**Information provided**:
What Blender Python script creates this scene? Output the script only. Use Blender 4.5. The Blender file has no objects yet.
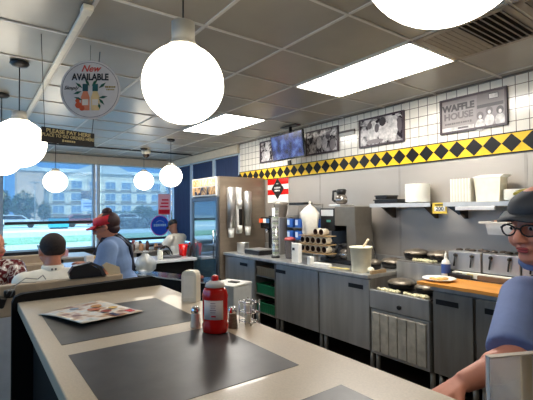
import bpy, bmesh, math, random
from mathutils import Vector, Matrix, Euler
random.seed(7)
scene = bpy.context.scene
col = scene.collection
PI = math.pi
def R(d): return math.radians(d)

# ------------------------------------------------------------------ camera
CAMZ = 1.50
cam_d = bpy.data.cameras.new('camera'); cam = bpy.data.objects.new('camera', cam_d); col.objects.link(cam)
cam_d.sensor_width = 36.0; cam_d.lens = 400.0 / 533.0 * 36.0
cam_d.clip_start = 0.02; cam_d.clip_end = 600
right = Vector((0.59271703, 0.805368, -0.00830102)); down = Vector((-0.02415146, 0.00747063, -0.9996804)); fwd = Vector((-0.80504859, 0.59272807, 0.02387878))
m = Matrix((right, -down, -fwd)).transposed().to_4x4(); m.translation = (0, 0, CAMZ)
cam.matrix_world = m
scene.camera = cam

# ------------------------------------------------------------------ world, sun, exposure
w = bpy.data.worlds.new('sky'); scene.world = w; w.use_nodes = True
nt = w.node_tree; nt.nodes.clear()
wtc = nt.nodes.new('ShaderNodeTexCoord'); wsp = nt.nodes.new('ShaderNodeSeparateXYZ'); sky = nt.nodes.new('ShaderNodeValToRGB')
nt.links.new(wtc.outputs['Generated'], wsp.inputs[0]); nt.links.new(wsp.outputs['Z'], sky.inputs[0])
el = sky.color_ramp.elements; el[0].position = 0.0; el[0].color = (0.17, 0.40, 0.80, 1); el[1].position = 0.55; el[1].color = (0.75, 0.95, 1.25, 1)
ee = el.new(0.14); ee.color = (0.14, 0.38, 0.85, 1); ee = el.new(0.26); ee.color = (0.80, 0.95, 1.15, 1)
bg = nt.nodes.new('ShaderNodeBackground'); bg.inputs['Strength'].default_value = 1.0
wo = nt.nodes.new('ShaderNodeOutputWorld')
nt.links.new(sky.outputs[0], bg.inputs[0]); nt.links.new(bg.outputs[0], wo.inputs[0])
sun_d = bpy.data.lights.new('sun', 'SUN'); sun_d.energy = 3.0; sun_d.angle = R(0.6); sun_d.color = (1, 0.95, 0.88)
sun = bpy.data.objects.new('sun', sun_d); col.objects.link(sun)
sun.rotation_euler = Vector((-0.62, 0.35, -0.70)).to_track_quat('-Z', 'Y').to_euler()
sun.location = (0, 0, 12)
vs = scene.view_settings
vs.view_transform = 'Standard'; vs.look = 'None'; vs.gamma = 1.0; vs.use_curve_mapping = False
vs.exposure = 1.2
scene.cycles.max_bounces = 8
GLOBE = 3.2
TROFFER = 12.0

# ------------------------------------------------------------------ materials
def lin(c):
    return tuple(((v / 255) / 12.92 if v / 255 <= 0.04045 else ((v / 255 + 0.055) / 1.055) ** 2.4) for v in c)
MATS = {}
def mat(name, rgb, rough=0.5, metal=0.0, var=0.06, scale=18.0, emit=0.0, emit_rgb=None, bump=0.0, trans=0.0, alpha=1.0, stretch=None, coat=0.0, spec=0.5):
    if name in MATS: return MATS[name]
    mt = bpy.data.materials.new(name); mt.use_nodes = True; n = mt.node_tree; b = n.nodes['Principled BSDF']
    c = lin(rgb)
    tc = n.nodes.new('ShaderNodeTexCoord'); nz = n.nodes.new('ShaderNodeTexNoise'); nz.inputs['Scale'].default_value = scale; nz.inputs['Detail'].default_value = 3
    if stretch:
        mp = n.nodes.new('ShaderNodeMapping'); mp.inputs['Scale'].default_value = stretch
        n.links.new(tc.outputs['Object'], mp.inputs[0]); n.links.new(mp.outputs[0], nz.inputs['Vector'])
    else: n.links.new(tc.outputs['Object'], nz.inputs['Vector'])
    cr = n.nodes.new('ShaderNodeValToRGB'); cr.color_ramp.elements[0].position = 0.3; cr.color_ramp.elements[1].position = 0.7
    cr.color_ramp.elements[0].color = (*[x * (1 - var) for x in c], 1); cr.color_ramp.elements[1].color = (*[min(1, x * (1 + var)) for x in c], 1)
    n.links.new(nz.outputs['Fac'], cr.inputs[0]); n.links.new(cr.outputs[0], b.inputs['Base Color'])
    b.inputs['Roughness'].default_value = rough; b.inputs['Metallic'].default_value = metal
    b.inputs['Transmission Weight'].default_value = trans; b.inputs['Alpha'].default_value = alpha
    b.inputs['Coat Weight'].default_value = coat; b.inputs['Specular IOR Level'].default_value = spec
    if emit:
        b.inputs['Emission Color'].default_value = (*lin(emit_rgb or rgb), 1); b.inputs['Emission Strength'].default_value = emit
    if bump:
        bp = n.nodes.new('ShaderNodeBump'); bp.inputs['Strength'].default_value = bump; bp.inputs['Distance'].default_value = 0.004
        n.links.new(nz.outputs['Fac'], bp.inputs['Height']); n.links.new(bp.outputs[0], b.inputs['Normal'])
    MATS[name] = mt; return mt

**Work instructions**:
Restate only the lines running from the start of the material above through the line containing "def R(d): return math.radians(d)", ends included. No pictures.

**Final answer**:
What Blender Python script creates this scene? Output the script only. Use Blender 4.5. The Blender file has no objects yet.
import bpy, bmesh, math, random
from mathutils import Vector, Matrix, Euler
random.seed(7)
scene = bpy.context.scene
col = scene.collection
PI = math.pi
def R(d): return math.radians(d)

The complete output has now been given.